There are constant tradeoffs, where a high degree of
concurrency is almost always a factor, but also fairly
big chunks of sequential processing where raw performance
is important. The problem is that we can't find one
language that does it all. Erlang is admittedly slow on
things like text parsing, math, etc., but jumping out of
the shared memory space and executing the code in something
like C or OCaml, we pay so much for heavyweight
communication that it's usually not worth the effort - never
mind the fact that debugging becomes much, much harder.

So on total system performance, we usually do very well,
even though it is pretty slow on some specific parts of
the problem. And we get superior robustness and
maintenance cost, which for our customers is far more
important than raw performance.

Right now, the main language that I see as an interesting
contender for our type of products is Haskell, because it
combines very good performance with very good support for
lightweight concurrency /and/ offers very high productivity.

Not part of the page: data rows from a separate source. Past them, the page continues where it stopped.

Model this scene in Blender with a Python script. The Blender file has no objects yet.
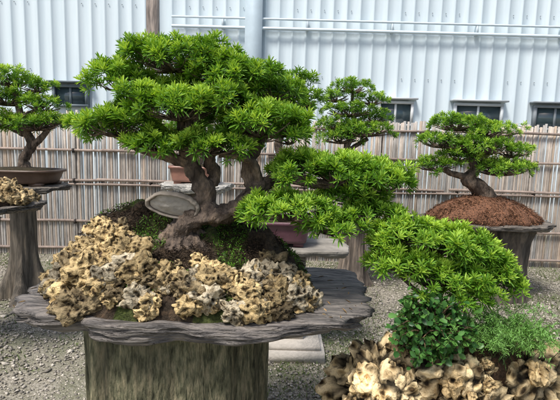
import bpy, math, numpy as np
from mathutils import Vector, Matrix, noise
rng=np.random.default_rng(7)
scene=bpy.context.scene

# ------------------------------------------------------------------ helpers
def unit(a): 
    a=np.asarray(a,float); return a/(np.linalg.norm(a,axis=-1,keepdims=True)+1e-9)
class G:
    def __init__(s): s.V=[];s.C=[];s.F={3:[],4:[]};s.n=0
    def add(s,V,Fs,col):
        V=np.asarray(V,float).reshape(-1,3)
        col=np.asarray(col,float)
        if col.ndim==1: col=np.tile(col[:3],(len(V),1))
        s.V.append(V);s.C.append(col[:,:3])
        for F in Fs:
            F=np.asarray(F,int)
            if len(F): s.F[F.shape[1]].append(F+s.n)
        s.n+=len(V)
    def obj(s,name,mat,smooth=False):
        V=np.concatenate(s.V).astype(np.float32);C=np.concatenate(s.C)
        Fs=[np.concatenate(s.F[k]) for k in (3,4) if s.F[k]]
        me=bpy.data.meshes.new(name)
        me.vertices.add(len(V));me.vertices.foreach_set('co',V.ravel())
        tot=np.concatenate([np.full(len(F),F.shape[1]) for F in Fs])
        me.loops.add(int(tot.sum()))
        me.loops.foreach_set('vertex_index',np.concatenate([F.ravel() for F in Fs]).astype(np.int32))
        me.polygons.add(len(tot))
        st=np.concatenate([[0],np.cumsum(tot)[:-1]]).astype(np.int32)
        me.polygons.foreach_set('loop_start',st)
        me.update(calc_edges=True);me.validate()
        a=me.color_attributes.new('Col','FLOAT_COLOR','POINT')
        a.data.foreach_set('color',np.hstack([C,np.ones((len(C),1))]).astype(np.float32).ravel())
        if smooth: me.polygons.foreach_set('use_smooth',np.ones(len(me.polygons),bool))
        me.materials.append(mat)
        o=bpy.data.objects.new(name,me);scene.collection.objects.link(o);return o
def group(name,loc,children):
    e=bpy.data.objects.new(name,None);e.empty_display_size=.1;e.location=loc
    scene.collection.objects.link(e)
    for c in children:
        c.parent=e;c.matrix_parent_inverse=Matrix.Translation(-Vector(loc))
    return e

def mat(name,ramp=((0,(.5,.5,.5)),(1,(1,1,1))),scale=8,stretch=(1,1,1),rough=.8,bump=.3,bscale=40,bstretch=None,attr=True,bdist=.01,spec=.3,metal=0,detail=6,pits=None):
    m=bpy.data.materials.new(name);m.use_nodes=True;nt=m.node_tree;N=nt.nodes;K=nt.links
    b=N['Principled BSDF'];b.inputs['Roughness'].default_value=rough
    b.inputs['Specular IOR Level'].default_value=spec;b.inputs['Metallic'].default_value=metal
    tc=N.new('ShaderNodeTexCoord');mp=N.new('ShaderNodeMapping');mp.inputs['Scale'].default_value=stretch
    K.new(tc.outputs['Object'],mp.inputs['Vector'])
    n=N.new('ShaderNodeTexNoise');n.inputs['Scale'].default_value=scale;n.inputs['Detail'].default_value=detail;n.inputs['Roughness'].default_value=.65
    K.new(mp.outputs[0],n.inputs['Vector'])
    def ramp_(src,els):
        r=N.new('ShaderNodeValToRGB');e=r.color_ramp.elements
        while len(e)<len(els): e.new(.5)
        for i,(p,c) in enumerate(els): e[i].position=p;e[i].color=(*c,1)
        K.new(src,r.inputs[0]);return r.outputs[0]
    def mul(a_,b_):
        mx=N.new('ShaderNodeMix');mx.data_type='RGBA';mx.blend_type='MULTIPLY';mx.inputs[0].default_value=1
        K.new(a_,mx.inputs[6]);K.new(b_,mx.inputs[7]);return mx.outputs[2]
    out=ramp_(n.outputs['Fac'],ramp)
    if attr:
        a=N.new('ShaderNodeAttribute');a.attribute_name='Col';out=mul(a.outputs['Color'],out)
    hsrc=None
    if pits:
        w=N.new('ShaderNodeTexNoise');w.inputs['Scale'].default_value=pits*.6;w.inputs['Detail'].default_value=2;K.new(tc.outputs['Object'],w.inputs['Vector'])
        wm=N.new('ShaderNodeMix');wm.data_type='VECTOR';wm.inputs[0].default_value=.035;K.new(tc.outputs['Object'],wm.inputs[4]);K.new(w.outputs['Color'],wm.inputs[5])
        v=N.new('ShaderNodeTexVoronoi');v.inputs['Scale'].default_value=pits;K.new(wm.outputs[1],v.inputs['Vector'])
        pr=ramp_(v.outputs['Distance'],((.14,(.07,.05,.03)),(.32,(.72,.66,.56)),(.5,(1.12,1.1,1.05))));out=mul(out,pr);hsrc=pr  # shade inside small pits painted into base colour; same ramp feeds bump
    K.new(out,b.inputs['Base Color'])
    if bump:
        mp2=N.new('ShaderNodeMapping');mp2.inputs['Scale'].default_value=bstretch or stretch
        K.new(tc.outputs['Object'],mp2.inputs['Vector'])
        n2=N.new('ShaderNodeTexNoise');n2.inputs['Scale'].default_value=bscale;n2.inputs['Detail'].default_value=4
        K.new(mp2.outputs[0],n2.inputs['Vector'])
        bp=N.new('ShaderNodeBump');bp.inputs['Strength'].default_value=bump;bp.inputs['Distance'].default_value=bdist
        hh=n2.outputs['Fac']
        if hsrc:
            ad=N.new('ShaderNodeMath');ad.operation='MULTIPLY_ADD';K.new(hsrc,ad.inputs[0]);ad.inputs[1].default_value=.9;K.new(hh,ad.inputs[2]);hh=ad.outputs[0]
        K.new(hh,bp.inputs['Height']);K.new(bp.outputs[0],b.inputs['Normal'])
    return m
def leafmat(name,rough=.45,trans=.32):
    m=bpy.data.materials.new(name);m.use_nodes=True;nt=m.node_tree;N=nt.nodes;K=nt.links
    b=N['Principled BSDF'];b.inputs['Roughness'].default_value=rough;b.inputs['Specular IOR Level'].default_value=.35
    a=N.new('ShaderNodeAttribute');a.attribute_name='Col'
    t=N.new('ShaderNodeBsdfTranslucent');mx=N.new('ShaderNodeMixShader');mx.inputs[0].default_value=trans
    g=N.new('ShaderNodeMix');g.data_type='RGBA';g.blend_type='MULTIPLY';g.inputs[0].default_value=1
    g.inputs[7].default_value=(1.4,1.25,.5,1)
    K.new(a.outputs['Color'],b.inputs['Base Color']);K.new(a.outputs['Color'],g.inputs[6]);K.new(g.outputs[2],t.inputs['Color'])
    K.new(b.outputs[0],mx.inputs[1]);K.new(t.outputs[0],mx.inputs[2])
    K.new(mx.outputs[0],N['Material Output'].inputs['Surface']);return m

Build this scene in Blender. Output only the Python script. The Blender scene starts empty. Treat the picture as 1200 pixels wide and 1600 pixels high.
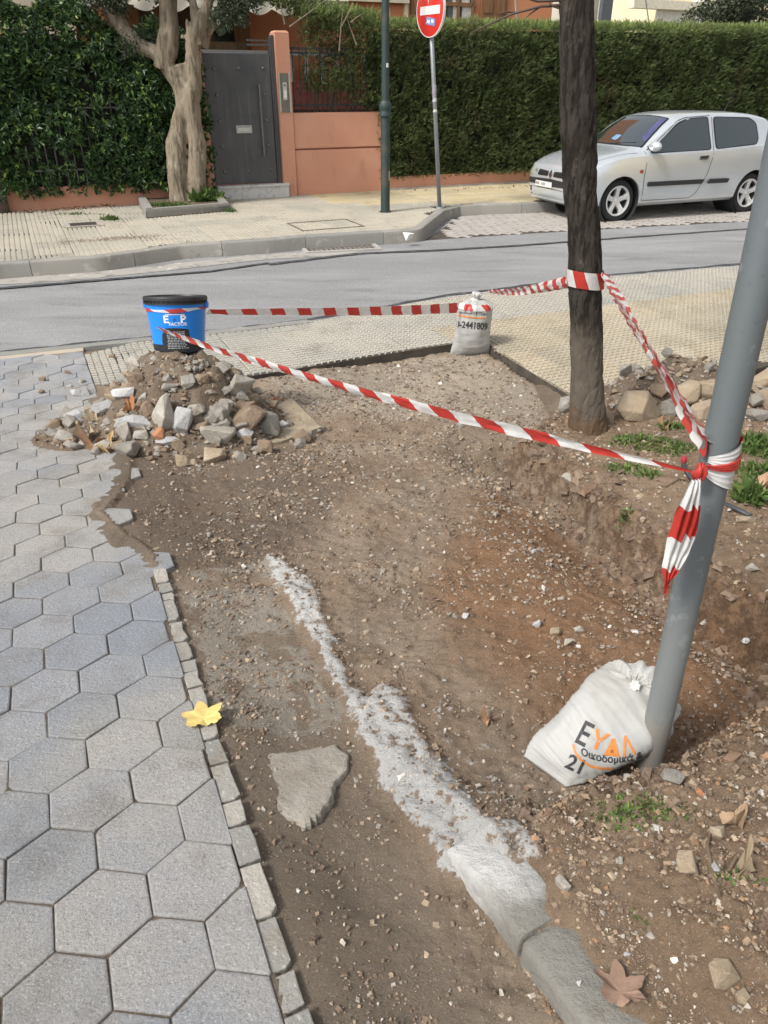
import bpy, bmesh, math, random
import numpy as np
from mathutils import Vector, Matrix, noise as mnoise
from mathutils.bvhtree import BVHTree
random.seed(7); np.random.seed(7)
R = math.radians
scene = bpy.context.scene
COL = scene.collection
# ------------------------------------------------------------------ camera
FPX, CZ = 1155.0, 1.70                     # focal length in photo pixels (1600 tall), eye height
PC, PS = math.cos(R(30)), math.sin(R(30))
cam_d = bpy.data.cameras.new('camera'); cam = bpy.data.objects.new('camera', cam_d); COL.objects.link(cam)
cam.location = (0, 0, CZ); cam.rotation_euler = (R(60), 0, 0)
cam_d.sensor_fit = 'VERTICAL'; cam_d.sensor_height = 36.0; cam_d.lens = 36.0*FPX/1600.0
cam_d.clip_start = .05; cam_d.clip_end = 600
scene.camera = cam
# ------------------------------------------------------------------ sky and sun
SUN_EL, SUN_AZ = R(48), R(-128)            # azimuth of the sun measured from +Y clockwise
world = bpy.data.worlds.new('World'); scene.world = world; world.use_nodes = True
wn = world.node_tree; wn.nodes.clear()
sky = wn.nodes.new('ShaderNodeTexSky'); sky.sky_type = 'NISHITA'; sky.sun_disc = False
sky.sun_elevation = SUN_EL; sky.sun_rotation = SUN_AZ; sky.air_density = 1.0; sky.dust_density = 3.0; sky.ozone_density = 1.0
hs = wn.nodes.new('ShaderNodeHueSaturation'); hs.inputs['Saturation'].default_value = .26
bg = wn.nodes.new('ShaderNodeBackground'); bg.inputs['Strength'].default_value = .105
wo = wn.nodes.new('ShaderNodeOutputWorld')
wn.links.new(sky.outputs[0], hs.inputs['Color']); wn.links.new(hs.outputs[0], bg.inputs[0]); wn.links.new(bg.outputs[0], wo.inputs[0])
sun_d = bpy.data.lights.new('sun', 'SUN'); sun_d.energy = 1.5; sun_d.angle = R(10); sun_d.color = (1, .95, .88)
sun = bpy.data.objects.new('sun', sun_d); COL.objects.link(sun)
sdir = Vector((math.sin(SUN_AZ)*math.cos(SUN_EL), math.cos(SUN_AZ)*math.cos(SUN_EL), math.sin(SUN_EL)))
sun.rotation_euler = sdir.to_track_quat('Z', 'Y').to_euler(); sun.location = (0, 0, 12)
vs = scene.view_settings; vs.view_transform = 'Standard'; vs.look = 'None'; vs.gamma = 1; vs.exposure = 1.02; vs.use_curve_mapping = False
# ------------------------------------------------------------------ ground profile and placing helpers
def gz(Y):                                  # the lane falls away from the camera, then runs level
    return .0783*.25*np.log1p(np.exp(np.clip((4.5-np.asarray(Y, float))/.25, -50, 50)))
def ray(px, py):
    u, v = (px-600)/FPX, (py-800)/FPX
    return np.array([u, PC-v*PS, -(PS+v*PC)])
def at(px, py, z=0.):
    r = ray(px, py); t = (CZ-z)/-r[2]; return Vector((t*r[0], t*r[1], z))
def atY(px, py, Y):
    r = ray(px, py); t = Y/r[1]; return Vector((t*r[0], Y, CZ+t*r[2]))
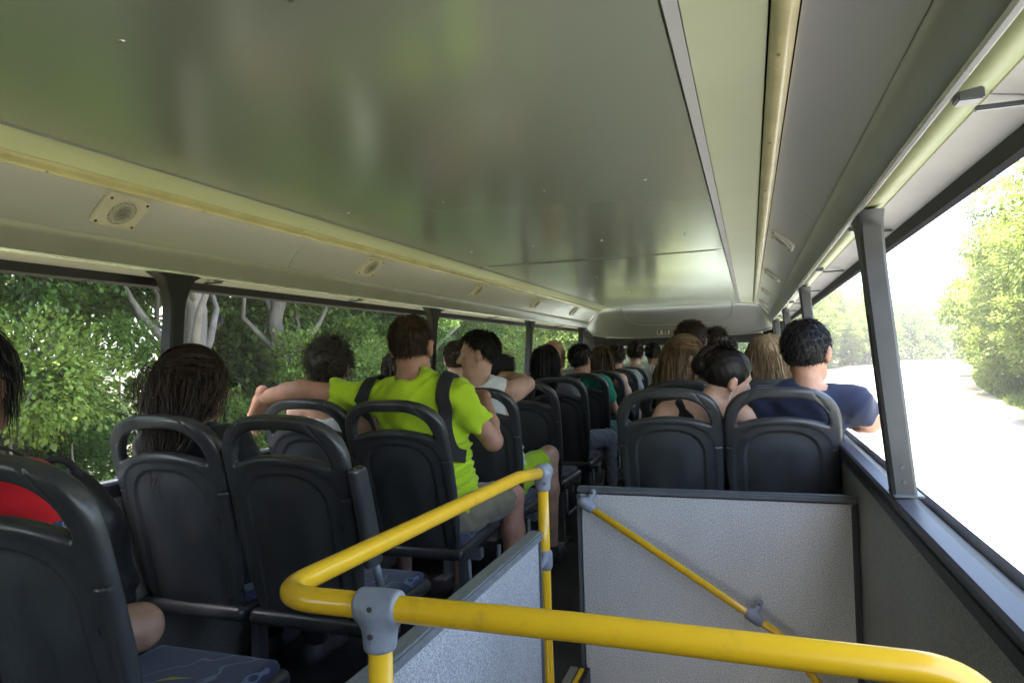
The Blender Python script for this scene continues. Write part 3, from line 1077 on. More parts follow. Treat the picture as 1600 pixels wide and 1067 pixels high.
# ------------------------------------------------------------------ seats
SW = 0.222                       # half width of a seat back
def seat_meshes():
    """back shell in (u across, v up the back, w towards the rear)"""
    L = 0.70
    def outline(n=26):
        pts = [(0.165, 0.0), (0.185, 0.04), (0.205, 0.16), (0.217, 0.30), (SW, 0.44), (SW, 0.52)]
        for a in np.linspace(0.12, math.pi / 2, n):
            c, s_ = math.cos(a) ** (2 / 2.7), math.sin(a) ** (2 / 2.7)
            pts.append((SW * c, 0.52 + (L - 0.52) * s_))
        return np.array(pts + [(-x, y) for x, y in pts[::-1]])
    def arch(hw, vb, vt, vc, e=2.4, n=20):
        """a panel with straight sides and an arched head"""
        pts = [(hw, vb), (hw, vc)]
        for a in np.linspace(0.1, math.pi / 2, n):
            pts.append((hw * math.cos(a) ** (2 / e), vc + (vt - vc) * math.sin(a) ** (2 / e)))
        return np.array(pts + [(-x, y) for x, y in pts[::-1]])
    def opening(n=16):
        hw = 0.172
        top, bot = [], []
        for t in np.linspace(-1, 1, 2 * n + 1):
            x = hw * t
            top.append((x, 0.556 + 0.102 * (1 - abs(t) ** 3.2) ** 0.6))
            bot.append((x, 0.541 + 0.036 * (1 - t * t)))
        return np.array(bot + top[::-1])
    def sd(poly, P):
        a = poly
        b = np.roll(poly, -1, axis=0)
        d2 = np.full(len(P), 1e9)
        ins = np.zeros(len(P), bool)
        for p, q in zip(a, b):
            e = q - p
            w = P - p
            t = np.clip((w @ e) / max(e @ e, 1e-12), 0, 1)
            d2 = np.minimum(d2, ((w - t[:, None] * e) ** 2).sum(1))
            c1 = (p[1] <= P[:, 1]) & (q[1] > P[:, 1]) & ((e[0] * w[:, 1] - e[1] * w[:, 0]) > 0)
            c2 = (p[1] > P[:, 1]) & (q[1] <= P[:, 1]) & ((e[0] * w[:, 1] - e[1] * w[:, 0]) < 0)
            ins ^= (c1 | c2)
        d = np.sqrt(d2)
        return np.where(ins, -d, d)
    res = 0.004
    us = np.arange(-0.25, 0.2501, res)
    vs = np.arange(-0.03, 0.7401, res)
    ws = np.arange(-0.05, 0.0601, res)
    U, Vv = np.meshgrid(us, vs, indexing='ij')
    Q = np.stack([U.ravel(), Vv.ravel()], 1)
    dO = sd(outline(), Q).reshape(U.shape)
    dH = sd(opening(), Q).reshape(U.shape)
    dP = sd(arch(0.142, 0.03, 0.520, 0.40), Q).reshape(U.shape)
    dG = sd(arch(0.185, -0.02, 0.552, 0.42), Q).reshape(U.shape)
    d2 = np.maximum(dO, -dH)
    # centre line depth: shell wraps forward at its sides
    wc = -0.55 * U ** 2
    half = 0.017 + 0.004 * np.clip((Vv - 0.5) / 0.1, 0, 1)
    # rear face relief: recessed middle panel, shallow step below the crossbar
    sm = lambda x, w: 0.5 - 0.5 * np.clip(x / w, -1, 1) * (1.5 - 0.5 * np.clip(x / w, -1, 1) ** 2)
    rec = 0.010 * sm(dP, 0.007) + 0.004 * sm(dG, 0.006)
    bulge = 0.012 * sm(dP + 0.03, 0.06)
    seam = 0.0045 * np.exp(-((np.abs(Vv - 0.43 - 0.06 * np.abs(U)) / 0.003) ** 2)) * (dG > 0.004)
    seam2 = 0.004 * np.exp(-(((np.abs(U) * 0.8 + Vv * 0.55 - 0.468) / 0.003) ** 2)) * (Vv > 0.6)
    W3 = ws[None, None, :]
    r = 0.0135
    rear = (wc + half - rec + bulge - seam - seam2)[:, :, None]
    front = (wc - half)[:, :, None]
    dz = np.maximum(W3 - rear, front - W3)
    a = d2[:, :, None] + r
    b = dz + r
    D = np.where((a > 0) & (b > 0), np.sqrt(np.maximum(a, 0) ** 2 + np.maximum(b, 0) ** 2), np.maximum(a, b)) - r
    V, F = nets(D.astype(np.float32), np.array([us[0], vs[0], ws[0]]), res)
    # (u, v, w) -> local: recline, foot forward
    th = math.radians(14.5)
    up = np.array([0, -math.sin(th), math.cos(th)])
    rr = np.array([0, -math.cos(th), -math.sin(th)])
    base = np.array([0, 0.175, 0.372])
    X = V[:, [0]] * np.array([[1, 0, 0]]) + V[:, [1]] * up + V[:, [2]] * rr + base
    F = F[:, ::-1] if np.linalg.det(np.stack([[1, 0, 0], up, rr])) < 0 else F
    shell = mesh_np('back_shell', X, F)
    shell.materials.append(M_SEAT)
    shell.polygons.foreach_set('use_smooth', [True] * len(shell.polygons))
    def rbox(name, lo, hi, rad, material, res=0.006, M=None, off=None, post=None):
        lo, hi = A(lo), A(hi)
        c, h = (lo + hi) / 2, (hi - lo) / 2
        def fn(P):
            q = np.abs(P - c) - h + rad
            return np.linalg.norm(np.maximum(q, 0), axis=1) + np.minimum(q.max(1), 0) - rad
        Vx, Fx = solid([Prim(fn, lo, hi, 0.001)], res, post)
        if M is not None:
            Vx = Vx @ M.T + off
        me = mesh_np(name, Vx, Fx)
        me.materials.append(material)
        me.polygons.foreach_set('use_smooth', [True] * len(me.polygons))
        return me
    Mx = np.stack([[1, 0, 0], up, -rr], 1)
    pad = rbox('back_cushion', (-0.165, 0.06, 0.0), (0.165, 0.52, 0.045), 0.02, M_FABRIC, 0.008, Mx, base - rr * 0.012)
    pan = rbox('seat_pan', (-0.215, 0.14, 0.375), (0.215, 0.60, 0.425), 0.022, M_SEAT)
    cush = rbox('seat_cushion', (-0.195, 0.20, 0.41), (0.195, 0.585, 0.452), 0.02, M_FABRIC)
    return shell, pad, pan, cush
SEAT_ME = seat_meshes()
M_YELP = mat('fabric_yellow_print', (0.35, 0.30, 0.05), rough=0.9)
def make_seat(aisle):
    o = empty('passenger_chair')
    shell = link('back_shell', SEAT_ME[0], None, o)
    link('back_cushion', SEAT_ME[1], None, o)
    link('seat_pan', SEAT_ME[2], None, o)
    cu = link('seat_cushion', SEAT_ME[3], None, o)
    if aisle is not None:
        s = aisle            # +1: the aisle lies on the +x side
        tri = MB().add([(-0.03, 0.40, 0.4525), (0.02, 0.425, 0.4525), (0.055, 0.44, 0.4525), (-0.005, 0.43, 0.4525)], [(0, 1, 2, 3)])
        tri.build('print', M_YELP, cu)
    # under-frame
    mb = MB().bbox(-0.225, 0.225, 0.30, 0.345, 0.325, 0.372, 0.005)
    mb.build('cross_beam', M_STEEL, o)
    sx = 0.14 * (aisle if aisle is not None else 1)
    MB().bbox(sx - 0.02, sx + 0.02, 0.295, 0.345, 0.0, 0.325, 0.005).build('leg', M_STEEL, o)
    MB().bbox(sx - 0.035, sx + 0.035, 0.20, 0.45, 0.0, 0.012, 0.004).build('foot', M_STEEL, o)
    if aisle is not None:
        x = 0.205 * aisle
        pts = arc_path([(x, 0.22, 0.36), (x, 0.22, 0.20), (x, 0.54, 0.20), (x, 0.56, 0.30)], 0.04, 5)
        MB().tube(pts, 0.011, 10).build('side_bracket', M_STEEL, o, smooth=True)
    return o
_arm = None
def armrest_mesh():
    def fn(P):
        q = np.abs(P - A(0, 0, 0.15)) - A(0.017, 0.036 , 0.155) + 0.014
        return np.linalg.norm(np.maximum(q, 0), axis=1) + np.minimum(q.max(1), 0) - 0.014
    V, F = solid([Prim(fn, (-0.02, -0.04, -0.01), (0.02, 0.04, 0.31), 0.001)], 0.005)
    V[:, 1] -= 0.10 * (V[:, 2] / 0.3) ** 1.4 * 0.55
    me = mesh_np('armrest', V, F)
    me.materials.append(M_SEAT)
    me.polygons.foreach_set('use_smooth', [True] * len(me.polygons))
    return me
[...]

OCaml, sadly, cannot even be considered for anything but
specialized tasks, since it has no credible support for
concurrency. I don't really see why it'd have to stay
that way, except that interest in message-passing
concurrency seems to have been very low so far on this
mailing list.

(Actually, I'd rank Felix higher, if it could ever rise
from obscurity, since it was designed to run safely as
a dynamically linked component. It could work as a very
nice complement to Erlang.)

And as for exploiting multicore, we simply cannot get
our hands on enough cores quickly enough (mainly because
we need them in compact NEBS-compliant embedded systems).
But we ship dual-core systems today, and got a 1.7x
speedup without even recompiling the code. Very soon,
we'll move to quad-cores, and expect corresponding
speedups again. 8-core boards are on the horizon.

Just recently, we noted that an Erlang-based product may
well surpass what's been the undisputed market leader on
performance using an 8-core machine, since that product
(hand-written C++) cannot use more than 1 core due to
timing issues. And the Erlang product in question wasn't
even designed for raw performance, but for maximum

Perhaps this is all irrelevant to your particular
consultancy company? I know a number of companies that
consider it extremely relevant /today/ - in market
segments worth many billions of dollars.